Updated

Former hostage Jill Carroll met with the staff of The Christian Science Monitor on Monday, visiting the newsroom of the paper that hired her a week after she was taken captive in Iraq.

The journalist was a freelancer for the Boston-based newspaper when she was kidnapped in January from one of Baghdad's most dangerous Sunni Arab neighborhoods by a group that called itself the Revenge Brigade.

The newspaper added her to its staff during her 82 days in captivity.

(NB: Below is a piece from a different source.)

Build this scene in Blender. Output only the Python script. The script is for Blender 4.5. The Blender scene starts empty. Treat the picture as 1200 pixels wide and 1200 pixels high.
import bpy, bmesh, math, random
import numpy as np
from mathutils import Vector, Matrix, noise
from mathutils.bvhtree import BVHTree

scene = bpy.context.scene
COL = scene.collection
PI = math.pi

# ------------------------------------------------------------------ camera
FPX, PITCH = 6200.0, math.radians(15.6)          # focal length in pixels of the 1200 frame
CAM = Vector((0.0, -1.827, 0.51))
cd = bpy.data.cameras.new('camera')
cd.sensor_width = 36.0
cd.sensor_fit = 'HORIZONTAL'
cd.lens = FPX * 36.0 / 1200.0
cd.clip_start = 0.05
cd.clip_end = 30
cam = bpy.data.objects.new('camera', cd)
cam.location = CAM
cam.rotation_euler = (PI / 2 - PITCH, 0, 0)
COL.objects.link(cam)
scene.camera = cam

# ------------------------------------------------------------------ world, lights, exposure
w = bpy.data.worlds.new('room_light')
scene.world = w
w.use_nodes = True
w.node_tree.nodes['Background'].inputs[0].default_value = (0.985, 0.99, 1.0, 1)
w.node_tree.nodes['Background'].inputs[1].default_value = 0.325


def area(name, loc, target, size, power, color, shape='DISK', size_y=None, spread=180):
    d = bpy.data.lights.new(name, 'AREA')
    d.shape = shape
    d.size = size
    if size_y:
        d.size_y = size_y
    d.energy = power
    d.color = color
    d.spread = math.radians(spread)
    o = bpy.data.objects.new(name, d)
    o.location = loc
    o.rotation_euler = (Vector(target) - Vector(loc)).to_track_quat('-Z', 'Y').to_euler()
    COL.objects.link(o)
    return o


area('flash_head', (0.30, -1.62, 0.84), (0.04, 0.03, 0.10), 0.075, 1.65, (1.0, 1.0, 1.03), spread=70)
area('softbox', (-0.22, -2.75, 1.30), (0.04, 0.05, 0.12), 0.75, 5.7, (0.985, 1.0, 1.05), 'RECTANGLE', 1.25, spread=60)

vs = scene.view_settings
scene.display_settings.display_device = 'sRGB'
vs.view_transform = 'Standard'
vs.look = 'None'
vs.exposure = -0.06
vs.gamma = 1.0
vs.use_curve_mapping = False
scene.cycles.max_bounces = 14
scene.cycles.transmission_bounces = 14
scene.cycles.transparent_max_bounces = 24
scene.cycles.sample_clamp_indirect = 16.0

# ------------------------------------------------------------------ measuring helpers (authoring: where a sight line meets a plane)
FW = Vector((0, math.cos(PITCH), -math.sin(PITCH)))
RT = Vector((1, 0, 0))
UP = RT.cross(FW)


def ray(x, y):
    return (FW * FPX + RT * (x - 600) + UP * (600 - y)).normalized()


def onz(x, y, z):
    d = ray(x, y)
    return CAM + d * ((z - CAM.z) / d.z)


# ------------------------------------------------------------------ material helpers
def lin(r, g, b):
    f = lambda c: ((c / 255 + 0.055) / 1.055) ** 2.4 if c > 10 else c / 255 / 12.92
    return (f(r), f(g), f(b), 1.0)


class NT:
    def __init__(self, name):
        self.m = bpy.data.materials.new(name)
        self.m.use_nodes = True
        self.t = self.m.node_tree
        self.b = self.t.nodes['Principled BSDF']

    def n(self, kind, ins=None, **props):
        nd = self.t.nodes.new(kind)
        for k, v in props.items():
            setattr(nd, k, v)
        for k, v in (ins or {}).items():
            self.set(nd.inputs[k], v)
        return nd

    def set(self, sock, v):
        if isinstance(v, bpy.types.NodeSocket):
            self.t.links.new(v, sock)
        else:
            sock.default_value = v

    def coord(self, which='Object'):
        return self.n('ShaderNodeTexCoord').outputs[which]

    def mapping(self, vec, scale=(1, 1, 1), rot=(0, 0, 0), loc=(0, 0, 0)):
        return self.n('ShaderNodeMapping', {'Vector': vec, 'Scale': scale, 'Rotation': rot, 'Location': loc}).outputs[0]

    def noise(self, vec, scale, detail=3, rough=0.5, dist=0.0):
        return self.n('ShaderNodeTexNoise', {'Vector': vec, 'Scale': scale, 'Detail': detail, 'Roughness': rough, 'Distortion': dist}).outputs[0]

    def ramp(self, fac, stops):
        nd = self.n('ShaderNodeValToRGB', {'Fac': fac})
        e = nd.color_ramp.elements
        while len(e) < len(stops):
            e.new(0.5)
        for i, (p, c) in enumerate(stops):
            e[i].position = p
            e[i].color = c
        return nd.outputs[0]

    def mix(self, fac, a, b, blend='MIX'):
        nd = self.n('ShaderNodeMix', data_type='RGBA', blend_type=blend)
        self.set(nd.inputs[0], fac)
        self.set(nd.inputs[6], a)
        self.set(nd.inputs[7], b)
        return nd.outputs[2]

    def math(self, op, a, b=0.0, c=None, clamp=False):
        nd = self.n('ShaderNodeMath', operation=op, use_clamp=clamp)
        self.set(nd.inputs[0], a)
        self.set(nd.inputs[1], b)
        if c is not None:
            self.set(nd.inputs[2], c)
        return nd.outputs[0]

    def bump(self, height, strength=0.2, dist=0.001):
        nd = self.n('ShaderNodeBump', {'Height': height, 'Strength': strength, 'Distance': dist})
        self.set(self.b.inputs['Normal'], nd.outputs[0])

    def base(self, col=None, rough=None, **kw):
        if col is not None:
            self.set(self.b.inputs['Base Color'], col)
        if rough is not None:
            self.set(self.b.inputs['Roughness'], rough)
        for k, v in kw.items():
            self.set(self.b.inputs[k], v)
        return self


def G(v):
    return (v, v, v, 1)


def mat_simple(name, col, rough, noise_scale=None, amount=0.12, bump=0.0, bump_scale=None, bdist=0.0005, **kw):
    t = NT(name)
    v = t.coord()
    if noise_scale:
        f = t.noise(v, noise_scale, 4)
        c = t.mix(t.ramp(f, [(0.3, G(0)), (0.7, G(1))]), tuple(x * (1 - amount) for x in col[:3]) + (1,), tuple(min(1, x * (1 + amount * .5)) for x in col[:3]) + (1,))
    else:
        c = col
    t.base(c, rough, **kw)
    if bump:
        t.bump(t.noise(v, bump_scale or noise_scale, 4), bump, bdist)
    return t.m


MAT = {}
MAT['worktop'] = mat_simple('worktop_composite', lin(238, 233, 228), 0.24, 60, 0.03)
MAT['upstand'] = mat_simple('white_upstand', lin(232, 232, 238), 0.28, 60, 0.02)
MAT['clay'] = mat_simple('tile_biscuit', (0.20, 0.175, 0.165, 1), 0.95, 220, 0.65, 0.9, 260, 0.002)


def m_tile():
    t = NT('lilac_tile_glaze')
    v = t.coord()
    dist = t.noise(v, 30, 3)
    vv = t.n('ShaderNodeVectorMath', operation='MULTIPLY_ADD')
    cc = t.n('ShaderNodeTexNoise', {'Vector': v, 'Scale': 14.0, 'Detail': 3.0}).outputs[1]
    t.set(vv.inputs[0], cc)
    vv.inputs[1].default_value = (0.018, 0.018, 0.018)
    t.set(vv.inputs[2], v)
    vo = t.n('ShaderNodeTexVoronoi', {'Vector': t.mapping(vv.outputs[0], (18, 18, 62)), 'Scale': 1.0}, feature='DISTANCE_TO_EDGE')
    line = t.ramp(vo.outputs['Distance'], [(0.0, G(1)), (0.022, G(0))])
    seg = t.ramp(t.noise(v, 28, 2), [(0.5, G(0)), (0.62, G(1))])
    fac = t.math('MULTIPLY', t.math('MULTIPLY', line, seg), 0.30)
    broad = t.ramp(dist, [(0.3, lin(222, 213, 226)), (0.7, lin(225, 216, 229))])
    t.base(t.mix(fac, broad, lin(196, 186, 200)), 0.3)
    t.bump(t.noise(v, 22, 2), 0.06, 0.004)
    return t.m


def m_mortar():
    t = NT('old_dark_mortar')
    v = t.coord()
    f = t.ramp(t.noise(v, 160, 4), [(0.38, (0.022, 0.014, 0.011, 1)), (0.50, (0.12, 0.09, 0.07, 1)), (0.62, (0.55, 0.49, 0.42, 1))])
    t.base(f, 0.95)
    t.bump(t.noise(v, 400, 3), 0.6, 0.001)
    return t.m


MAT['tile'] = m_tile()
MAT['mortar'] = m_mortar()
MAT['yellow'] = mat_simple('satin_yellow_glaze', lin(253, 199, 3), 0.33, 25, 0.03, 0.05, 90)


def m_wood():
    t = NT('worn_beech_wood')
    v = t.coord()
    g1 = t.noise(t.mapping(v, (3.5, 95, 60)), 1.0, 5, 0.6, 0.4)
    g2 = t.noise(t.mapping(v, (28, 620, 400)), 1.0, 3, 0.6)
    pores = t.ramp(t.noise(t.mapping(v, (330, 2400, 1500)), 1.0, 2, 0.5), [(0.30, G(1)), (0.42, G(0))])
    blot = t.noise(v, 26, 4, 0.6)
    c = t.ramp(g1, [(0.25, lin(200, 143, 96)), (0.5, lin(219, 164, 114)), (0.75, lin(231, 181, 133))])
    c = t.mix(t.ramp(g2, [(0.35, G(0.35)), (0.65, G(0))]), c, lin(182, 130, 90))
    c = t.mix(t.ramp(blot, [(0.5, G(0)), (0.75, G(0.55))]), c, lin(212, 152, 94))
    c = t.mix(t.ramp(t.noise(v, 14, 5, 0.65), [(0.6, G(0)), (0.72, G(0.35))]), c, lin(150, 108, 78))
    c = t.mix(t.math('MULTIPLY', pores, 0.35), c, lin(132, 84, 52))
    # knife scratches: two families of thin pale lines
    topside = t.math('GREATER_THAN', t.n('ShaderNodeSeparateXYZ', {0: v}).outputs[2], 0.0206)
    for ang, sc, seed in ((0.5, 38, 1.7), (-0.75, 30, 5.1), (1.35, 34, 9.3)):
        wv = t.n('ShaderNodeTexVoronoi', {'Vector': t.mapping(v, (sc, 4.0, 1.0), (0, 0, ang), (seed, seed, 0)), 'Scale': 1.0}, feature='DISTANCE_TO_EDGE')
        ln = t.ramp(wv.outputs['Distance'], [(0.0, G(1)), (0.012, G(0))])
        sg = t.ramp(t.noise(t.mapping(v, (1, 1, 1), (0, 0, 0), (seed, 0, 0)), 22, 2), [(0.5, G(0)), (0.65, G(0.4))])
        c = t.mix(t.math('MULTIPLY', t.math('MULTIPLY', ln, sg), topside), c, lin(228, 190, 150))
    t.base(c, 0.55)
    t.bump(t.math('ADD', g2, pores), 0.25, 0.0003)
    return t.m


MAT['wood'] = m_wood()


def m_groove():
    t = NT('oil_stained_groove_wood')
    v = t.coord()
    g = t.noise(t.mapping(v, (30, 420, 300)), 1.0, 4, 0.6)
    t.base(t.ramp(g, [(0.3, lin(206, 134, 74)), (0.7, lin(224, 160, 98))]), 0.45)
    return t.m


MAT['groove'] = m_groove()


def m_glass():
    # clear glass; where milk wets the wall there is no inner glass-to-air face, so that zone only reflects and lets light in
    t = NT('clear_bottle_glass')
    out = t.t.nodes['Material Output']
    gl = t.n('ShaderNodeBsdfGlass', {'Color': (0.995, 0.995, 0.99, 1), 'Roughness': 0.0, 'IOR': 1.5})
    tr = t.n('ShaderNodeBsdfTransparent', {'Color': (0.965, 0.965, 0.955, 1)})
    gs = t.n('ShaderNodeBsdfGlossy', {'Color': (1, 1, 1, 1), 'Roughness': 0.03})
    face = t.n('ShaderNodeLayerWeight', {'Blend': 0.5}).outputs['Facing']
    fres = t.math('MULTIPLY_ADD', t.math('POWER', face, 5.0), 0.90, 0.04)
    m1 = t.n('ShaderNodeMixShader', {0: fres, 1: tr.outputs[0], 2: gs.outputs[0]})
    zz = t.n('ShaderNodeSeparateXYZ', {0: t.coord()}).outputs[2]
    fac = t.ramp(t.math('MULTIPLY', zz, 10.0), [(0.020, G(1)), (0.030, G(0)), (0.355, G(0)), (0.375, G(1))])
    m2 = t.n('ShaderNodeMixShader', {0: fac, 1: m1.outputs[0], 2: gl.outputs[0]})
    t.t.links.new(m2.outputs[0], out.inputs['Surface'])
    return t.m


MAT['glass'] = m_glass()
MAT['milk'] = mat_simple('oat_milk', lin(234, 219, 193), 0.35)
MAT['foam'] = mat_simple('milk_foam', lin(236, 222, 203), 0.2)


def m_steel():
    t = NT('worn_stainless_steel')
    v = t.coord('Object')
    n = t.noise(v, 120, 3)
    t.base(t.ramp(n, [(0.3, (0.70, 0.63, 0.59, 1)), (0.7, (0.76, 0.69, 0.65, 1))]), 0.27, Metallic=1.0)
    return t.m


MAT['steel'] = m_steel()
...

She was released Thursday and returned to the United States on Sunday.

David Cook, the Monitor's Washington bureau chief, described Carroll's 45-minute visit with her colleagues as "an emotional lovefest." It was her first visit to the newsroom.

The Monitor released a copy of the six-minute video of the meeting and posted it on its Web site. The video shows her, with her relatives standing off to the side, delivering a composed but emotional thank-you to her newsroom colleagues.

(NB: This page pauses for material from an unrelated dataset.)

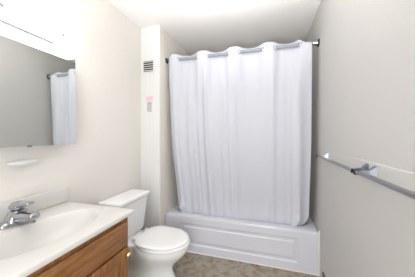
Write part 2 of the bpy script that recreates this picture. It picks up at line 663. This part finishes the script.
obj('false_front', bm, M['oak_h'], cab)


def door(y0, y1, z0, z1, ky):
    bm = bmesh.new()
    s = 0.052
    box(bm, (VX1 + 0.0005, y0, z0), (FX, y0 + s, z1), 0.004)
    box(bm, (VX1 + 0.0005, y1 - s, z0), (FX, y1, z1), 0.004)
    box(bm, (VX1 + 0.0005, y0 + s, z1 - s), (FX, y1 - s, z1), 0.004)
    box(bm, (VX1 + 0.0005, y0 + s, z0), (FX, y1 - s, z0 + s), 0.004)
    d = obj('door', bm, M['oak_v'], cab)
    bm = bmesh.new()
    a, b, c, e = y0 + s - 0.002, y1 - s + 0.002, z0 + s - 0.002, z1 - s + 0.002

    def rg(i, x):
        return [Vector((x, a + i, c + i)), Vector((x, b - i, c + i)), Vector((x, b - i, e - i)), Vector((x, a + i, e - i))]
    loft(bm, [rg(0, VX1 + 0.002), rg(0, VX1 + 0.007), rg(0.03, VX1 + 0.013), rg(0.034, VX1 + 0.0135)])
    p = obj('panel', bm, M['oak_v'], d, smooth=False)
    p.matrix_parent_inverse = d.matrix_world.inverted() if False else Matrix()
    p.matrix_parent_inverse = Matrix.Translation(Vector((0, 0, 0)))
    bm = bmesh.new()
    lathe(bm, [(0.0055, 0), (0.0055, 0.012), (0.0075, 0.014), (0.014, 0.020), (0.0155, 0.026), (0.012, 0.032), (0.005, 0.0345), (0, 0.035)], (FX, ky, z1 - 0.030), (1, 0, 0), 20)
    k = obj('knob', bm, M['brass'], d)
    k['label'] = 'round brass knob'
    k.matrix_parent_inverse = Matrix()
    return d


door(0.678, fy1, 0.125, 0.598, fy1 - 0.026)
door(fy0, 0.662, 0.125, 0.598, 0.640)

# ------------------------------------------------------------------ sink top
CT = 0.80
X0, X1, Y0, Y1 = XL + 0.002, -0.772, 0.325, 1.022
top = thing('sink_top', 'white marble-look vanity top with a moulded oval basin and backsplash', 'sink', (-1.05, 0.67, VT))
BX, BY, AX, AY = -1.010, 0.690, 0.148, 0.262
bm = bmesh.new()
N = 64


def rect_ring(ins, z):
    x0, x1, y0, y1 = X0 + (ins if ins < 0.004 else ins), X1 - ins, Y0 + ins, Y1 - ins
    pts = []
    q = N // 4
    cs = [(x1, y0), (x1, y1), (x0, y1), (x0, y0)]
    # start so that the points face the ellipse angles -45, 45, 135, 225
    for k in range(4):
        a, b = cs[k], cs[(k + 1) % 4]
        for i in range(q):
            f = i / q
            pts.append(Vector((a[0] + (b[0] - a[0]) * f, a[1] + (b[1] - a[1]) * f, z)))
    return pts


def ell(sc, z, dx=0.0):
    return [Vector((BX + dx + AX * sc * math.cos(-PI / 4 + 2 * PI * i / N), BY + AY * sc * math.sin(-PI / 4 + 2 * PI * i / N), z)) for i in range(N)]


loft(bm, [rect_ring(0.006, CT - 0.026), rect_ring(0.001, CT - 0.025), rect_ring(0.0, CT - 0.022), rect_ring(0.0, CT - 0.005),
          rect_ring(0.002, CT - 0.001), rect_ring(0.006, CT),
          ell(1.07, CT), ell(1.03, CT - 0.0015), ell(1.0, CT - 0.005), ell(0.96, CT - 0.014), ell(0.90, CT - 0.034), ell(0.80, CT - 0.066),
          ell(0.66, CT - 0.098), ell(0.48, CT - 0.120), ell(0.28, CT - 0.130), ell(0.10, CT - 0.133)], cap0=False)
# underside of the bowl
loft(bm, [rect_ring(0.006, CT - 0.026), ell(1.02, CT - 0.026), ell(0.92, CT - 0.06), ell(0.74, CT - 0.11), ell(0.5, CT - 0.138), ell(0.2, CT - 0.146)], cap0=False)
bmesh.ops.remove_doubles(bm, verts=bm.verts, dist=1e-5)
obj('countertop', bm, M['marble'], top, angle=50)
bxo('backsplash', (X0, Y0, CT + 0.0003), (X0 + 0.018, Y1 + 0.004, CT + 0.098), M['marble'], top, 0.005, 3)
bm = bmesh.new()
lathe(bm, [(0.028, 0.0), (0.028, 0.003), (0.022, 0.005), (0.020, 0.003), (0.017, 0.0035), (0.016, 0.008), (0.006, 0.010), (0, 0.0102)], (BX, BY, CT - 0.1325), (0, 0, 1), 24)
obj('drain', bm, M['chrome'], top)

# ------------------------------------------------------------------ faucet
FXC, FYC = -1.218, 0.690
fau = thing('faucet', 'chrome single-lever faucet standing behind the sink basin', 'faucet', (FXC, FYC, CT))
z = CT + 0.0006
bm = bmesh.new()
loft(bm, [rrect(FXC, FYC, 0.030, 0.086, 0.0295, z, 8), rrect(FXC, FYC, 0.031, 0.087, 0.0305, z + 0.006, 8), rrect(FXC, FYC, 0.029, 0.085, 0.0285, z + 0.016, 8),
          rrect(FXC, FYC, 0.024, 0.079, 0.0235, z + 0.023, 8), rrect(FXC, FYC, 0.014, 0.060, 0.0135, z + 0.027, 8)])
obj('base_plate', bm, M['chrome'], fau, angle=60)
bm = bmesh.new()
loft(bm, [rrect(FXC, FYC, 0.034, 0.056, 0.030, z + 0.014, 6), rrect(FXC, FYC, 0.034, 0.052, 0.030, z + 0.030, 6),
          rrect(FXC, FYC, 0.033, 0.043, 0.030, z + 0.050, 6), rrect(FXC, FYC, 0.032, 0.036, 0.030, z + 0.066, 6), rrect(FXC, FYC, 0.024, 0.024, 0.0235, z + 0.072, 6)])
obj('body', bm, M['chrome'], fau, angle=60)
bm = bmesh.new()
sec = [(0.000, 0.040, 0.008, 0.062), (0.040, 0.035, 0.010, 0.064), (0.080, 0.030, 0.018, 0.066), (0.108, 0.026, 0.028, 0.066), (0.124, 0.023, 0.033, 0.063), (0.130, 0.017, 0.040, 0.058)]
rings = []
for dx, hw, za, zb in sec:
    r = rrect(0, 0, hw, (zb - za) / 2, min(hw, (zb - za) / 2) * 0.75, 0, 5)
    rings.append([Vector((FXC + dx, FYC + p.x, z + (za + zb) / 2 + p.y)) for p in r])
loft(bm, rings)
sp = obj('spout', bm, M['chrome'], fau, angle=60)
bm = bmesh.new()
lathe(bm, [(0.0130, 0.0), (0.0130, 0.016), (0.010, 0.018), (0.0, 0.018)], (FXC + 0.108, FYC, z + 0.033), (0, 0, -1), 20)
a = obj('aerator', bm, M['steel'], sp)
a.matrix_parent_inverse = Matrix()
bm = bmesh.new()
lathe(bm, [(0.030, 0.0745), (0.035, 0.080), (0.034, 0.096), (0.026, 0.108), (0.0, 0.114)], (FXC, FYC, z), (0, 0, 1), 28)
sec = [(0.0, 0.030, 0.094, 0.014), (0.035, 0.026, 0.101, 0.012), (0.070, 0.023, 0.106, 0.009), (0.090, 0.019, 0.109, 0.007), (0.097, 0.012, 0.110, 0.004)]
rings = []
for dx, hw, zc, hh in sec:
    r = rrect(0, 0, hw, hh, hh * 0.9, 0, 5)
    rings.append([Vector((FXC + dx, FYC + p.x, z + zc + p.y)) for p in r])
loft(bm, rings)
obj('lever', bm, M['chrome'], fau, angle=60)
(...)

"I just want to say how much I'm overwhelmed by how wonderful the paper has been to my family," said Carroll, 28. "I got back from this ordeal and discovered it's like a humanitarian organization."

Carroll has been in seclusion with her parents and twin sister since she arrived in Boston. She is not yet ready to tell her story to the public, Cook said.

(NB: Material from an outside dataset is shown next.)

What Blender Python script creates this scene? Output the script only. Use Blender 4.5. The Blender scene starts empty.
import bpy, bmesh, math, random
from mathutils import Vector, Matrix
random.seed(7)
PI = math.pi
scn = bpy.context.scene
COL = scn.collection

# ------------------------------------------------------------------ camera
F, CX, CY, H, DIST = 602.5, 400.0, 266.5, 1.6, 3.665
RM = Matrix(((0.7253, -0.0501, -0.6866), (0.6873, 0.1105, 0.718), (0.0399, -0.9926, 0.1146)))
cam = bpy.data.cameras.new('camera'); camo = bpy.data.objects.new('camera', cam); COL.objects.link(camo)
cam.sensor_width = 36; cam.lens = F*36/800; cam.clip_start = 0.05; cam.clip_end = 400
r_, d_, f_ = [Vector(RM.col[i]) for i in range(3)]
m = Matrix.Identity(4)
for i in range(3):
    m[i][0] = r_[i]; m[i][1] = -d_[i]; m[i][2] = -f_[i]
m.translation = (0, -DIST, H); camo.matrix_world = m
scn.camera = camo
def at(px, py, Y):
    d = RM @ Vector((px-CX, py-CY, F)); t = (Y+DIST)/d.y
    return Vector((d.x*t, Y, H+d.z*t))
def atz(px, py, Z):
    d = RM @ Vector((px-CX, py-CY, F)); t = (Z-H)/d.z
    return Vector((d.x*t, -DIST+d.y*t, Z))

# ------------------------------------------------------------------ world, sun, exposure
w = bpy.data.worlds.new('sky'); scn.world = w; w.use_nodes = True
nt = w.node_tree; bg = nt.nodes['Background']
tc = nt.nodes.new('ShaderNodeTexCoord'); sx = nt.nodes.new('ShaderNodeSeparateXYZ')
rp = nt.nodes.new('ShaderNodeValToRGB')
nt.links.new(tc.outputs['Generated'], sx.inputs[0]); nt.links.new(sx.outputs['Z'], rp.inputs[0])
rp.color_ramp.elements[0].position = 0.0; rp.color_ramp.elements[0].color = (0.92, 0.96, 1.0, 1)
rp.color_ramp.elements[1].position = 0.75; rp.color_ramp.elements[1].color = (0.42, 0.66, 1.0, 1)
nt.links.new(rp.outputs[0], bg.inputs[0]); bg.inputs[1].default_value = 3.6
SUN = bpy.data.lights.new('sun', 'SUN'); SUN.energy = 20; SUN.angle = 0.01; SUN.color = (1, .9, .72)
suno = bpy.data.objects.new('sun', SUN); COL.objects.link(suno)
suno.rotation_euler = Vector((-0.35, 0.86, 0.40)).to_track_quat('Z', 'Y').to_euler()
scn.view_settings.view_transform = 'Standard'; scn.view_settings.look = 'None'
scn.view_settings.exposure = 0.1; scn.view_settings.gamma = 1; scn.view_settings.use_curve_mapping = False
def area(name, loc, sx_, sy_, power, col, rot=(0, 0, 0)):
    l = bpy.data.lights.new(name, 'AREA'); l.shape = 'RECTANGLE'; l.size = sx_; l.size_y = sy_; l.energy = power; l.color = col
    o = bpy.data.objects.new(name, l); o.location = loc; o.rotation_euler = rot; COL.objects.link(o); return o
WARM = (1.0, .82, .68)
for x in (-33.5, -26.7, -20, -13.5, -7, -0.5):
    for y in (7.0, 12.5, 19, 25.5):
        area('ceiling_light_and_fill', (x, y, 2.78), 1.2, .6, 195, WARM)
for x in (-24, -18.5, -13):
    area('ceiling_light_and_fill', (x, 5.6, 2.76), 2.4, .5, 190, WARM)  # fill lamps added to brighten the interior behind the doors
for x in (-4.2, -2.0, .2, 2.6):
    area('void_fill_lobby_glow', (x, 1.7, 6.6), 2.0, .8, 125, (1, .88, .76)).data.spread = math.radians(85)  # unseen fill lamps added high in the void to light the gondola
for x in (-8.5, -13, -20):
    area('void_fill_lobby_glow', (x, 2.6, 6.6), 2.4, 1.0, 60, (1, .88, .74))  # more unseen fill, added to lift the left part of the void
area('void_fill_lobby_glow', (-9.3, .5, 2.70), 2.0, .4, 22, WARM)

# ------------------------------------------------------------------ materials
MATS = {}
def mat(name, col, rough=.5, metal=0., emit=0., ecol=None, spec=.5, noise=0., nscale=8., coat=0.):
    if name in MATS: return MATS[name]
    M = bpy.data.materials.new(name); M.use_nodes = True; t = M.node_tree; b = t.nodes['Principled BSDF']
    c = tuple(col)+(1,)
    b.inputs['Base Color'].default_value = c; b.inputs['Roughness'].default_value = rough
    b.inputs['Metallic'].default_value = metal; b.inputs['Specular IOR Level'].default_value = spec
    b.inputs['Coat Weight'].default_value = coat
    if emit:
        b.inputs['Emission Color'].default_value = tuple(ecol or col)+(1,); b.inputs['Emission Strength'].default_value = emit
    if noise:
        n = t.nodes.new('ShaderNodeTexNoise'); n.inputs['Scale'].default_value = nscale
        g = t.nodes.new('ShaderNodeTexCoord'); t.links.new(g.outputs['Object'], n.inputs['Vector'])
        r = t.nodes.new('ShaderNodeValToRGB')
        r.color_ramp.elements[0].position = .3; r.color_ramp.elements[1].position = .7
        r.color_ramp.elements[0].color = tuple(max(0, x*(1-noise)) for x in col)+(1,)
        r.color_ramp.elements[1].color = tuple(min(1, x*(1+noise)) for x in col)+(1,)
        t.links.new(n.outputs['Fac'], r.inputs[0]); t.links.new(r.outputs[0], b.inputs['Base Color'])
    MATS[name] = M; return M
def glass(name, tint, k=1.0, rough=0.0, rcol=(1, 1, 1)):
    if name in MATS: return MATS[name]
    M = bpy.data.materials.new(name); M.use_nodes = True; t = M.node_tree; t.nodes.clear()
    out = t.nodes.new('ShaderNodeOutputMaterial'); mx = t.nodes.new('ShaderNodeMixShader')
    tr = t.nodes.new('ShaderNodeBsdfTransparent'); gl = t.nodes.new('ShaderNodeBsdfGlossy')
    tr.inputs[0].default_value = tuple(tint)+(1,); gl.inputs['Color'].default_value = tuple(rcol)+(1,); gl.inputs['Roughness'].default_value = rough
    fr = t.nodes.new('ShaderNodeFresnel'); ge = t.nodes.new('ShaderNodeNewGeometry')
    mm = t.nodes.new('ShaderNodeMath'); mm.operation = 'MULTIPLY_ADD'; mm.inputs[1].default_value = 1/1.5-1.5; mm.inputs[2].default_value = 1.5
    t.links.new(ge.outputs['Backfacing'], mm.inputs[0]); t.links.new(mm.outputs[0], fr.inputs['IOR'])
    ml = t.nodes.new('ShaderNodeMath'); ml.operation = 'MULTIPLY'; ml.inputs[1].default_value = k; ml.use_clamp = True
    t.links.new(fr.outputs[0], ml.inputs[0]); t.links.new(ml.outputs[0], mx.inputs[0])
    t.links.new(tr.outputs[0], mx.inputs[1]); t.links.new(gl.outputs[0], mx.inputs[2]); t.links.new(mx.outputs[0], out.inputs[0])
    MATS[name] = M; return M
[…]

Her kidnappers had demanded the release of all female detainees in Iraq, saying Carroll would be killed otherwise. U.S. officials released some female detainees but said it had nothing to do with the demands.

Cook declined at a news conference to discuss any diplomatic maneuvers that may have led to Carroll's release but implied there was more to the story than had been made public.

"I'm not commenting on who was contacted," Cook told reporters outside the Monitor's building.

But he added: "We tried to contact every possible branch of our government. We also contacted governments overseas."

A law enforcement official said a Baghdad-based hostage response team made up of the FBI and the State and Defense departments worked on the case. The official spoke on condition of anonymity because of the sensitive nature of kidnapping cases.

The FBI helped bring Carroll's family together.

Monitor Editor Richard Bergenheim issued a statement Monday praising the U.S. government's "extensive" efforts.

"To note this while Jill was being held could have disrupted those efforts or endangered her life," the statement read. "U.S. Ambassador Zalmay Khalilzad in Iraq and all the services of the United States that come under the embassy's umbrella worked on Jill's case with a passion."

Bergenheim also thanked the U.S. military and the FBI, singling out director Robert Mueller.

A senior defense official, who spoke on condition of anonymity because of the issue's sensitivity, would say only that the U.S. military had been constantly attempting to find her. Details would not be made public because the military may use some of the same methods for similar cases in the future, the official said.